:: Dataset section ::
=-=-=-=-=

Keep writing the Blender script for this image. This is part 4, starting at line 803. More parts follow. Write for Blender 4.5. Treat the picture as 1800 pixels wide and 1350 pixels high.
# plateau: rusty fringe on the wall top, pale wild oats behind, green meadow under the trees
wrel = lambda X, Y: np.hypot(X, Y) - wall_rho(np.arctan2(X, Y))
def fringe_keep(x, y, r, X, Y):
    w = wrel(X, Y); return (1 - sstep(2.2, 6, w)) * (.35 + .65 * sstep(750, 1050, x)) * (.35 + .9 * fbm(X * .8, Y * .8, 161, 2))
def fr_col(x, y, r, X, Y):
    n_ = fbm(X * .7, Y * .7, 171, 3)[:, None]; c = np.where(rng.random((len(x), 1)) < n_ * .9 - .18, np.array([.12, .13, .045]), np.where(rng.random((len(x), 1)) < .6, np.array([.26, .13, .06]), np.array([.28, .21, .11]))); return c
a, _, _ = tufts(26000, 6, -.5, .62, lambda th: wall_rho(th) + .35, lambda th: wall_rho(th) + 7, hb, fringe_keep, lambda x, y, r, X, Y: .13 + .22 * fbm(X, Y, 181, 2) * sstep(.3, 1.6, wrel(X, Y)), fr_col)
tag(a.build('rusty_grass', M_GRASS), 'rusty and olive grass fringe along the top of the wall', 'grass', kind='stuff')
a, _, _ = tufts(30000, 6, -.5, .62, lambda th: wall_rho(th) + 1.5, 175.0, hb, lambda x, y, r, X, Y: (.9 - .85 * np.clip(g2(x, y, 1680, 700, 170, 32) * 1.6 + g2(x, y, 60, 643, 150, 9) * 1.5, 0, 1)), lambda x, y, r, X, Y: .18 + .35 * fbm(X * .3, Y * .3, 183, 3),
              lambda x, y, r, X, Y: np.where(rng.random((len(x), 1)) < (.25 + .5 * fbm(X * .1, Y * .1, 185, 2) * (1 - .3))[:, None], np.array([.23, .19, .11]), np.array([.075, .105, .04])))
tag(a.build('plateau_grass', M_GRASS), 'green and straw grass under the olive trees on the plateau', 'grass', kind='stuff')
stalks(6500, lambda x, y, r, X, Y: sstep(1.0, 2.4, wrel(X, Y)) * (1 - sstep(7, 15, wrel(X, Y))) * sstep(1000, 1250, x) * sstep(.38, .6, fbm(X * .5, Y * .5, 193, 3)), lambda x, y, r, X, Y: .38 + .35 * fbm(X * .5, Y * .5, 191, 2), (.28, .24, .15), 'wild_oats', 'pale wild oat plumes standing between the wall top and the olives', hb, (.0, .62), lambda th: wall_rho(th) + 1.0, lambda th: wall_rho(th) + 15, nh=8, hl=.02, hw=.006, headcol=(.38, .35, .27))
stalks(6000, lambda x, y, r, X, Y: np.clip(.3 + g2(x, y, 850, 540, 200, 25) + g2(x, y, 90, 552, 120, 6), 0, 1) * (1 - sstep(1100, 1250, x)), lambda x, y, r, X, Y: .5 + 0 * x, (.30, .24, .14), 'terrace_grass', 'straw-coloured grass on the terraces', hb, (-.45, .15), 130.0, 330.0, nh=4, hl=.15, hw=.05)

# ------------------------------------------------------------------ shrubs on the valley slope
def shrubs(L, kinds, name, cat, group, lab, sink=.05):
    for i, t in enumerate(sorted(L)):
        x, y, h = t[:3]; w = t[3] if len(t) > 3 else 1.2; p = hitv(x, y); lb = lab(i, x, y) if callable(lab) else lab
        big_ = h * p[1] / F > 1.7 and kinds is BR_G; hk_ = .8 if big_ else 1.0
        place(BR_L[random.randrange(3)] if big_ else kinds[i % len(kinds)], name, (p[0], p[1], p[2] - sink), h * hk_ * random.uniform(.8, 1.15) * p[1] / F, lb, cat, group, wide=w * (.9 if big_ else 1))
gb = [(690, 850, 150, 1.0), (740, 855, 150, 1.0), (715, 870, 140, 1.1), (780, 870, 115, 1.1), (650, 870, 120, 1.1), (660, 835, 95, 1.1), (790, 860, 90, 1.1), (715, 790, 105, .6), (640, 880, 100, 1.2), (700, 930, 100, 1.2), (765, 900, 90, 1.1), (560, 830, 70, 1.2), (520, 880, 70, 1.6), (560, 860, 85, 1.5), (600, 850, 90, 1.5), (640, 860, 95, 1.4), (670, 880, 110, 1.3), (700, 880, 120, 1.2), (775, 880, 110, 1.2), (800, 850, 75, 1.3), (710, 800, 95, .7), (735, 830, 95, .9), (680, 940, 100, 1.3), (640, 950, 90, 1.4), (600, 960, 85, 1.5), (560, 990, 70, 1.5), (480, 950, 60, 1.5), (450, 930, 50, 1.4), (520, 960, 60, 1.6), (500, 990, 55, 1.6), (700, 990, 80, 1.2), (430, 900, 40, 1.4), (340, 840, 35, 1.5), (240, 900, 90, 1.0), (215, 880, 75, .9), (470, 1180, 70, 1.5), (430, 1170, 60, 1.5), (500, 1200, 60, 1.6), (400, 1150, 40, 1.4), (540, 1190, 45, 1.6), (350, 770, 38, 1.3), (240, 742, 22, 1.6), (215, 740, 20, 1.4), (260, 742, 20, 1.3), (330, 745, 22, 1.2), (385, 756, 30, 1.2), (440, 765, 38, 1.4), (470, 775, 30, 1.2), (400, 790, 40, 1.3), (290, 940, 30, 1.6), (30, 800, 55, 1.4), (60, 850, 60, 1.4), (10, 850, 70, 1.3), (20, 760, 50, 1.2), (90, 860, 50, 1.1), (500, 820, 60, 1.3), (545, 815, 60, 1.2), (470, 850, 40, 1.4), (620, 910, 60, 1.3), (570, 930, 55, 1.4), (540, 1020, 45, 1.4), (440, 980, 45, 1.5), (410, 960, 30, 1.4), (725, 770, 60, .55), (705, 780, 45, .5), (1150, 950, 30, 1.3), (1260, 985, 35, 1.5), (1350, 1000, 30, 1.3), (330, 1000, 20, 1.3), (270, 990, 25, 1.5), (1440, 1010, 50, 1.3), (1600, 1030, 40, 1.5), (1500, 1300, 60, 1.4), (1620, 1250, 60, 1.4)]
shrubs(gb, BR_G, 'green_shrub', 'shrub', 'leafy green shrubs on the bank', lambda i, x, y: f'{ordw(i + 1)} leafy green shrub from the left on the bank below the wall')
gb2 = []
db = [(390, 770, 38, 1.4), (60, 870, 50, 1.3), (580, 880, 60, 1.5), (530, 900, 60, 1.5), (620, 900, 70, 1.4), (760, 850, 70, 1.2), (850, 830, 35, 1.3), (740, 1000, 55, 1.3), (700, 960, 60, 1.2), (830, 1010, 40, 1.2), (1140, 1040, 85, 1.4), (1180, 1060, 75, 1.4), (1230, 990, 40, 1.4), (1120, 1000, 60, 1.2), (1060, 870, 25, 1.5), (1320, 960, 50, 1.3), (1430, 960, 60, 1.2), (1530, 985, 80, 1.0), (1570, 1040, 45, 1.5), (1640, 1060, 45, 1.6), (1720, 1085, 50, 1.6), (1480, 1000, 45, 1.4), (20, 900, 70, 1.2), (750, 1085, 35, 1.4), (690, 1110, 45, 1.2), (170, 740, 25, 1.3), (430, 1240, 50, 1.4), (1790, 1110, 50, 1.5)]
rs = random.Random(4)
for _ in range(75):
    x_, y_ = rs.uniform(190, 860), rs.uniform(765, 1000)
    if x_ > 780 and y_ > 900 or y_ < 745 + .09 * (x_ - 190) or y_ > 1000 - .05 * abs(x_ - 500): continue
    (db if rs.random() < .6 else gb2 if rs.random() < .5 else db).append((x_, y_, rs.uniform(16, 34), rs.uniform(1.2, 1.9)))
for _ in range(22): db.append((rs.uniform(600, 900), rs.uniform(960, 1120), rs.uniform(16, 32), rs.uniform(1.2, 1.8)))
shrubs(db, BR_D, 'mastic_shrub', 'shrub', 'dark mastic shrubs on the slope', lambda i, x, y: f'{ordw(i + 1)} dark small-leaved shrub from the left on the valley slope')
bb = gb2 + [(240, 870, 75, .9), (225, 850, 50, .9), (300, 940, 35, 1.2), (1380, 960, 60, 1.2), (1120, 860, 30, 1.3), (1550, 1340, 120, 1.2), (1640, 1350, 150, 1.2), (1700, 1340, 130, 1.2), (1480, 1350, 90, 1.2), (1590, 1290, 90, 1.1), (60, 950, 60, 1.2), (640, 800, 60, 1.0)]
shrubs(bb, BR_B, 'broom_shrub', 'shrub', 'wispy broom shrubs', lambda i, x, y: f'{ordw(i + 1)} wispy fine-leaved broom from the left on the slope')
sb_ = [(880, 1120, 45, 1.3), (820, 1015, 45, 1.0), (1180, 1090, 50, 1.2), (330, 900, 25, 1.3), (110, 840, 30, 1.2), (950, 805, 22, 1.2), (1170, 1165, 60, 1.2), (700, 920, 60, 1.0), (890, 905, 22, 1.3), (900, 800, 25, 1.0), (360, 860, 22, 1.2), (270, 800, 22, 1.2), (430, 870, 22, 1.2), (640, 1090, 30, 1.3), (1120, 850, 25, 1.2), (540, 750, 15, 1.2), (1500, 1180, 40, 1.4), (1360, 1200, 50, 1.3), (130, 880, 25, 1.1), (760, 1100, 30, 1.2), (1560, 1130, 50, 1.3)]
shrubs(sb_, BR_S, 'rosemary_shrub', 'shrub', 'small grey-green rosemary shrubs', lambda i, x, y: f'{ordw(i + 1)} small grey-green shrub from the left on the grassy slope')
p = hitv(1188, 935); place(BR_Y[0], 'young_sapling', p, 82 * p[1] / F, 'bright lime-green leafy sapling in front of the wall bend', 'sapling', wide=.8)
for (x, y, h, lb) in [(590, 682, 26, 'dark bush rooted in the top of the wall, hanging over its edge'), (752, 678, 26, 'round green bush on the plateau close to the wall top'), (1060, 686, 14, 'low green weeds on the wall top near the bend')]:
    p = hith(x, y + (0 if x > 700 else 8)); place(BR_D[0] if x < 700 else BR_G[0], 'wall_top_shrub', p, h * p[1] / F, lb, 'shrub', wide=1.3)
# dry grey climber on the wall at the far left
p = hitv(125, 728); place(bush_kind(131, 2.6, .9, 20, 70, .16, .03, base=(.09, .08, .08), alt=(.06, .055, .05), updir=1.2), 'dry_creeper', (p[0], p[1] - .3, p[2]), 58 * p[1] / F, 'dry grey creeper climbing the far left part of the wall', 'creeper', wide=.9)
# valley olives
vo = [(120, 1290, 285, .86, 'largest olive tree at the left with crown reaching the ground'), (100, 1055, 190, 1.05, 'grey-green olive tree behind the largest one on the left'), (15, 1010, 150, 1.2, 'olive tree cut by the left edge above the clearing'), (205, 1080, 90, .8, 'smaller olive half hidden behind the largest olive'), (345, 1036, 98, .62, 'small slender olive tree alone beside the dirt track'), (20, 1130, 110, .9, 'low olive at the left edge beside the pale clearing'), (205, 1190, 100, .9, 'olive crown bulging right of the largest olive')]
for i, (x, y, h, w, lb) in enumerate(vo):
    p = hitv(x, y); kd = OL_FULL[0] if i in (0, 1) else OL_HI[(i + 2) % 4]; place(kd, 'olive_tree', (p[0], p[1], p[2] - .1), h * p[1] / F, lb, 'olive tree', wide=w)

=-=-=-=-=

:: Task brief ::
Look for the word "wide" and return every line where it occurs.

:: Answer for this exercise ::
Keep writing the Blender script for this image. This is part 4, starting at line 803. More parts follow. Write for Blender 4.5. Treat the picture as 1800 pixels wide and 1350 pixels high.
        place(BR_L[random.randrange(3)] if big_ else kinds[i % len(kinds)], name, (p[0], p[1], p[2] - sink), h * hk_ * random.uniform(.8, 1.15) * p[1] / F, lb, cat, group, wide=w * (.9 if big_ else 1))
p = hitv(1188, 935); place(BR_Y[0], 'young_sapling', p, 82 * p[1] / F, 'bright lime-green leafy sapling in front of the wall bend', 'sapling', wide=.8)
    p = hith(x, y + (0 if x > 700 else 8)); place(BR_D[0] if x < 700 else BR_G[0], 'wall_top_shrub', p, h * p[1] / F, lb, 'shrub', wide=1.3)
p = hitv(125, 728); place(bush_kind(131, 2.6, .9, 20, 70, .16, .03, base=(.09, .08, .08), alt=(.06, .055, .05), updir=1.2), 'dry_creeper', (p[0], p[1] - .3, p[2]), 58 * p[1] / F, 'dry grey creeper climbing the far left part of the wall', 'creeper', wide=.9)
    p = hitv(x, y); kd = OL_FULL[0] if i in (0, 1) else OL_HI[(i + 2) % 4]; place(kd, 'olive_tree', (p[0], p[1], p[2] - .1), h * p[1] / F, lb, 'olive tree', wide=w)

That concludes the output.